I enjoyed this movie a lot, but after reading Jim Thompson’s novel from which it is adapted, I can only say, “Whaa..?“ Well, movies and books, two different mediums, and no reason to expect one to be faithful to a story taken from the other.
Peckinpah’s film from 1972 keeps elements of the story and the characters, but transforms Doc McCoy and his wife Carol into 1960′s anti-heroes. Doc’s borderline psycho nature is subsumed into McQueen’s super-cool persona, and his brutal string of murders, of criminals and innocents alike, are morphed into gutsy bravado and revenge against really bad characters. The movie is a crime-action flick; the book is a descent into hell, not material for a blockbuster.

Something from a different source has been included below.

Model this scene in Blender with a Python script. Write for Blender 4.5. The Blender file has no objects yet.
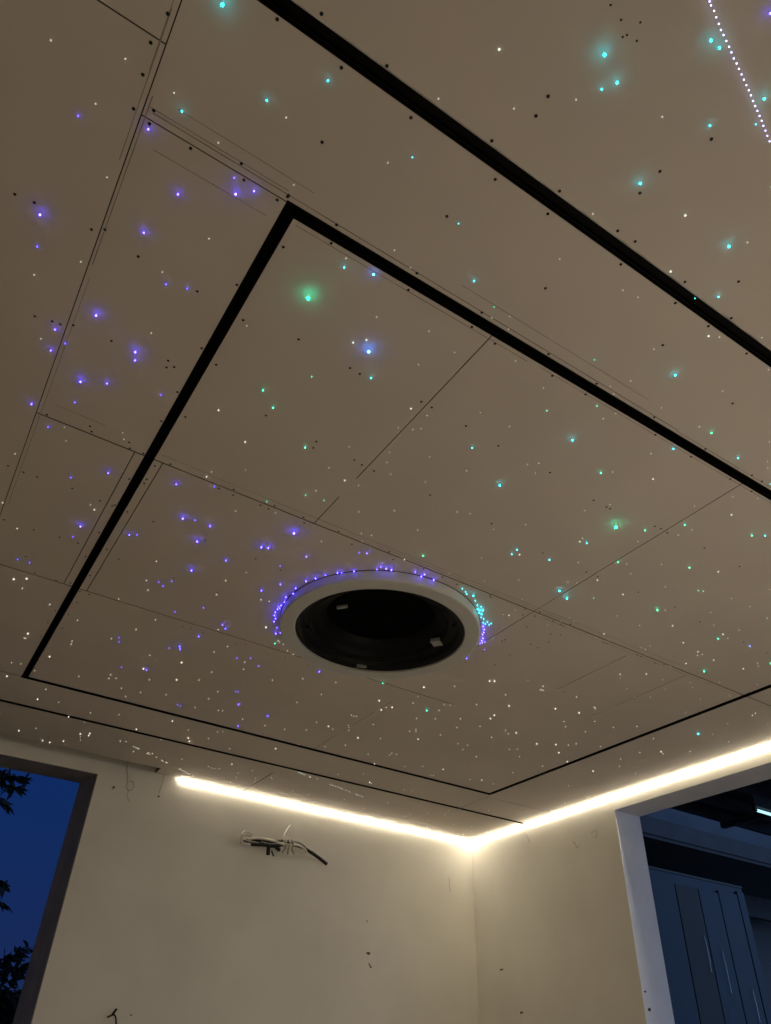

A common theme in Thompson’s books is male abuse of women. And I mean abuse! Rudy, the psychopath accomplice to Doc, hides out at a veterinarian’s house and forces the doctor to treat his gunshot wound. Noticing the vet’s wife, he instantly, as do all these characters, recognizes a fellow traveller in corruption and degradation. He initiates his sexual affair with her by knocking the wind out of her with a furious kick to the stomach. Strangely, that element of the book is represented only by Doc McCoy viciously slapping his wife in a roadside encounter, although in the book, he never raises a hand against her.
Unlike the happy ending of the film, in which the loving couple get away with the money to Mexico after eluding the police with clever ruses, including a brief, compacted stay in a garbage truck, the book simply dives further and further down. First, with a two-day claustrophobic stint of hiding in a partially submerged cave, then a few days inside a massive pile of steaming farm manure, and finally a dreamlike finale in hell itself.
Thompson doesn’t write ‘crime’ or ‘suspense’ novels. He is a philosopher-poet of social and mental hell. He’s also a great writer. As Carol and Doc speed away at night, he tell us:
Silence closed over the car again. They raced through the headlight-tunneled night, and the black walls snapped shut behind them. Time and space were the immediate moment. Behind and beyond it there was only darkness.